Joe Friday [to Selma]: Ma'am, we're going to need your assistance in locating this individual.
Selma: [giggling] Oh, I'm fresh. Don't you want to play "Good Cop, Bad Cop"?
Joe Friday: Ma'am, we're all good cops.
Selma: I had no intention of playing the good cops.
Chief Wiggum: [reading Homer's tombstone upside-down] Put out an APB on a Uosdwis R. Jewoh. Uh, better start with Greektown.
Joe Friday: That's "Homer J. Simpson", Chief. You're reading it upside down.
Chief Wiggum: Uh, cancel that APB. But, uh, bring back some of them, gyros.
Joe Friday: Uh, Chief… You're talking into your wallet.
Lisa: Grandma, have you ever thought about moving back to Springfield?
Homer: You could live with Grampa again. [everyone laughs]
Grampa: Oh, I'm a living joke.
Mona: You know, Lisa, it might be nice to rest for a while.
[The phone rings, Homer answers it, then leans into the doorway]
Homer: Mom? There's nothing to be alarmed about, but...could you take one last look at the family and join me in the kitchen?
Mr.

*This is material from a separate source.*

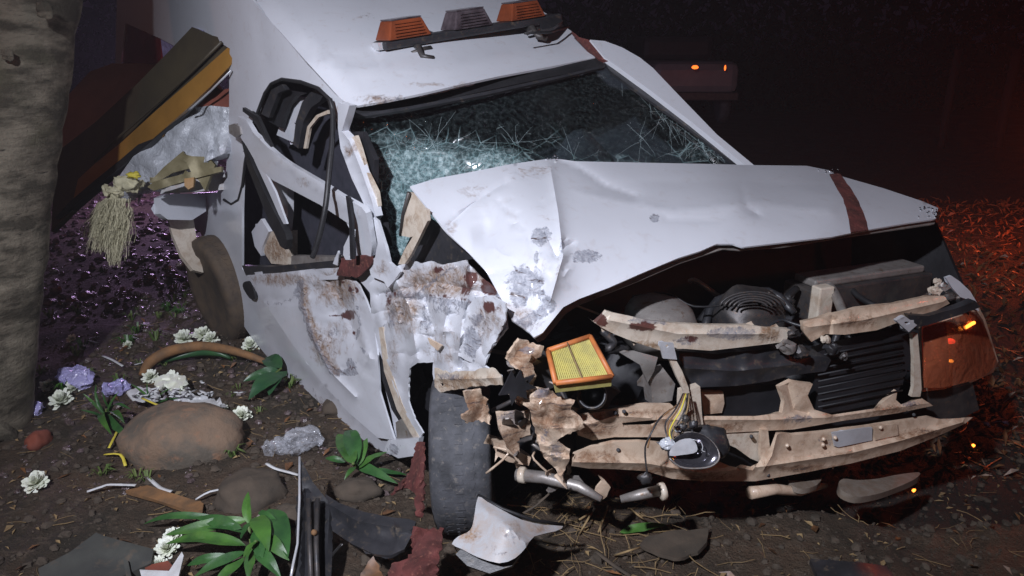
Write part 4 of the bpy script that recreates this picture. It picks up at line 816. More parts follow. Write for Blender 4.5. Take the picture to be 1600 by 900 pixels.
# far headlight
hl = bpy.data.objects.new('headlight', None); COL.objects.link(hl); hl.parent = van
hlc = [(1440, 510, 2.78), (1530, 484, 2.92), (1557, 565, 2.98), (1442, 605, 2.72), (1500, 540, 2.78), (1545, 530, 2.97)]
sheet('lens', [(1442, 512), (1480, 500), (1526, 486), (1536, 500), (1546, 530), (1557, 562), (1552, 575), (1535, 590), (1500, 600), (1470, 606), (1445, 606)], 'lamp_lens', hl, ctrl=hlc, step=8, thick=.004, cr=.003)
sheet('clear_section', [(1443, 513), (1478, 502), (1482, 540), (1484, 603), (1470, 606), (1445, 606)], 'smoked_lens', hl, ctrl=[(c[0], c[1], c[2] + .015) for c in hlc], step=8, thick=.004)
sheet('housing', [(1440, 508), (1480, 496), (1530, 480), (1540, 500), (1560, 565), (1552, 582), (1500, 606), (1442, 612)], 'tan_metal', hl, ctrl=[(c[0], c[1], c[2] + .10) for c in hlc], step=12, thick=.02)
for (u, v, r_, m_) in ((1485, 533, .014, 'red_glow'), (1486, 564, .008, 'amber_glow')):  # emissive spots painting red and amber reflections in the lens
    mk('reflection_glow', *blobvf(P(u, v, 2.80), (r_ * 1.2, r_, r_ * .7), .1, 1.5, 1, 12, 8), m_, hl)
tube('reflection_streak', [P(1508, 512, 2.84), P(1522, 504, 2.87)], .0065, 'amber_glow', hl, 6)  # emissive streak painting an amber reflection
fs('headlight_top_trim', [(1418, 492), (1450, 494), (1500, 480), (1524, 470), (1532, 480), (1500, 492), (1450, 508), (1430, 512)], 'black_plastic', -.03, .03)
fs('white_clip', [(1400, 501), (1414, 494), (1433, 508), (1420, 519)], 'white_plate', -.07, .014, step=4, cr=0, holes=[[(1413, 503), (1420, 502), (1422, 506), (1416, 508)]])
fs('far_fender_edge', [(1478, 434), (1487, 431), (1500, 440), (1516, 455), (1526, 472), (1530, 486), (1524, 486), (1518, 470), (1500, 464), (1488, 450)], 'white_paint', .06, .01, cr=.003)
for i, (u, v, r_) in enumerate(((1460, 455, .03), (1474, 448, .028), (1484, 462, .03), (1470, 470, .025), (1495, 462, .022), (1452, 462, .02), (1464, 440, .02))):
    mk('headlight_mount_piece', *crumple(P(u, v, 3.0), (r_ * .8, r_ * .5, r_ * .6), i + 13, .9, 16, 10), ('cream_metal', 'grey_metal', 'dark_metal')[i % 3], van, sharp=30)
fs('far_side_panel', [(1440, 615), (1520, 600), (1530, 640), (1500, 655), (1450, 660)], 'dark_metal', .10, .03)
# steering rods below the beam
tube('tie_rod', line3([(808, 742, 2.50), (850, 746, 2.46), (905, 760, 2.42), (940, 780, 2.38)]), [.022, .020, .018, .010], 'grey_metal', van, 10)
lathe('rod_boot', P(816, 742, 2.49), P(850, 746, 2.46) - P(808, 742, 2.5), [(.02, -.01), (.027, -.008), (.027, .012), (.02, .014)], 'cream_metal', van, 16)
tube('lower_rod', line3([(970, 780, 2.42), (1000, 773, 2.41), (1032, 766, 2.40)]), [.012, .017, .017], 'grey_metal', van, 10)
lathe('rod_clamp', P(1034, 768, 2.40), Vector((1, .2, .1)), [(.02, -.008), (.028, -.006), (.028, .010), (.02, .012)], 'cream_metal', van, 12)
fs('hanging_bracket', [(932, 762), (940, 752), (936, 744), (945, 750), (954, 762), (948, 776), (938, 782), (930, 774)], 'tan_metal', .0, .008, step=4, cr=.008, jag=1)
fs('hanging_sheet', [(880, 742), (905, 745), (918, 762), (942, 780), (930, 784), (905, 772), (885, 756)], 'grey_metal', .02, .006, cr=.01)
tube('torn_spike', [P(868, 742, 2.28), P(886, 764, 2.26)], [.008, .001], 'tan_metal', van, 5)
sheet('bumper_fragment', [(1310, 756), (1318, 748), (1340, 750), (1370, 748), (1400, 742), (1436, 738), (1430, 748), (1400, 762), (1370, 772), (1340, 776), (1318, 768)], 'dirty_plate', van, ctrl=[(1310, 760, 2.75), (1436, 738, 2.95), (1370, 775, 2.75)], thick=.03, soft=3, step=8, creases=[([(1310, 752), (1436, 736)], .03, 8)])
sheet('bumper_fragment', [(1232, 750), (1260, 752), (1284, 746), (1276, 758), (1256, 764), (1240, 760)], 'dirty_plate', van, ctrl=[(1232, 750, 2.75), (1284, 746, 2.8), (1256, 764, 2.7)], thick=.02, soft=2, step=6)
tube('exhaust_link', line3([(1172, 770, 2.65), (1210, 764, 2.7), (1250, 768, 2.75), (1290, 758, 2.85)]), [.022, .02, .016, .01], 'tan_metal', van, 10)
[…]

Burns: [in the tank] I've been waiting 25 years for this moment. [puts on a tape of "Ride of the Valkyries." It switches into ABBA's "Waterloo." He glares at Smithers.]
Smithers: I'm sorry, Sir, I must have taped over that.
Joe Friday: FBI. The jig is up.
Grampa: Alright! I admit it, I am the Lindbergh baby! Waah! Waah! Goo-goo! I miss my fly-fly, Da-Da!
Joe Friday: Are you trying to stall us, or are you just senile?
Grampa: A little from Column A, a little from Column B.
Mona: We made it, Homer!
Homer: It's all thanks to our anonymous tipster. [on phone] But who are you? And why did you tip us off?
Chief Wiggum: [on the phone] Well, its cause of your old lady that I got rid of my asthma that was keeping me out of the academy.
Homer: Thanks.
Chief Wiggum: Sure. Just think of me as an anonymous friend who rose through the ranks of the Springfield police to become Chief Clancy Wig--
Homer: [hangs up the phone] Yak, yak, yak, yak, yak!
Mona: Well, there's my ride. The underground awaits.
Homer: [sniffles] At least this time, I'm awake for your goodbye.
Mona: [sniffles] Oh. Remember, whatever happens, you have a mother, and she's truly proud of you. [they hug]
Hippie: Oh! Hurry up, man. This electric van only has 20 minutes of juice left! [Mother Simpson walks into the van]
Homer: Don't forget me!
Mona: Don't worry, Homer: you'll always be a part of me. [hits her head on doorframe] D'oh!